慈眼寺 副住職ブログ

欧州情勢は複雑怪奇

今日は驚きました。
UKが国民投票でEU離脱を決めました。

ドイツ統一やソ連崩壊のときも「まさか」と思ってましたが、あっけなく雪崩が起こるように世界は動きました。
戦後70年、なんやかやと分断もありながら、色々なことが少しずつ「融和」を目指して進んでいた世界が、このところ急激にその空気を変えた気がします。「理性」への信仰が次第に崩壊している。むしろ、とっくの昔に崩れていたことが、ハッキリと露わになっているだけかもしれません。

理性への信仰とは、つまりは普遍性への信仰。

しかし世界はどこまでも内向きに、また小さな世界へ回帰しはじめている気がします。

世界はウェブで遍くアクセスできるのに、一人一人の世界はどこまでも断絶して、小さくなっていく。

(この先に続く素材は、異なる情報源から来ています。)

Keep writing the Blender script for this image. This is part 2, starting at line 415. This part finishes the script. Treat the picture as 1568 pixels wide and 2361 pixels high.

同じにしようという行為が、ますます差異を生産していく。

その結果、過去の亡霊のようにブロック経済や為替戦争、民族主義やローカリズムが復活している気がします。

誰もが先行きを読めない社会になってきました。
今日が世界の歴史の、大きな転換点になるかもしれません。

もちろん、海外通販で自転車部品安く買えるかも!なんていうお気楽な私も確実にいるのですが、こうした空気さえも、今世界をかき回す「大衆の反逆」とでも言うべき、得体のしれないグロテスクで、エモーショナルな動きを作り出す要因になっているのかもしれません。

欧州情勢は複雑怪奇。

人類史上未曽有の実験と言われたEUという存在の、根幹を揺るがす事態であるような気がします。

哲学史的に見れば、理性に対する英国と大陸の信頼度の差が、そのまま出ていると言えなくもないかもしれない。
とりあえず私にできることは見てるだけです。不謹慎ですが実に興味深い歴史の渦の現場に今私たちはいる気がします。実に実に興味深い。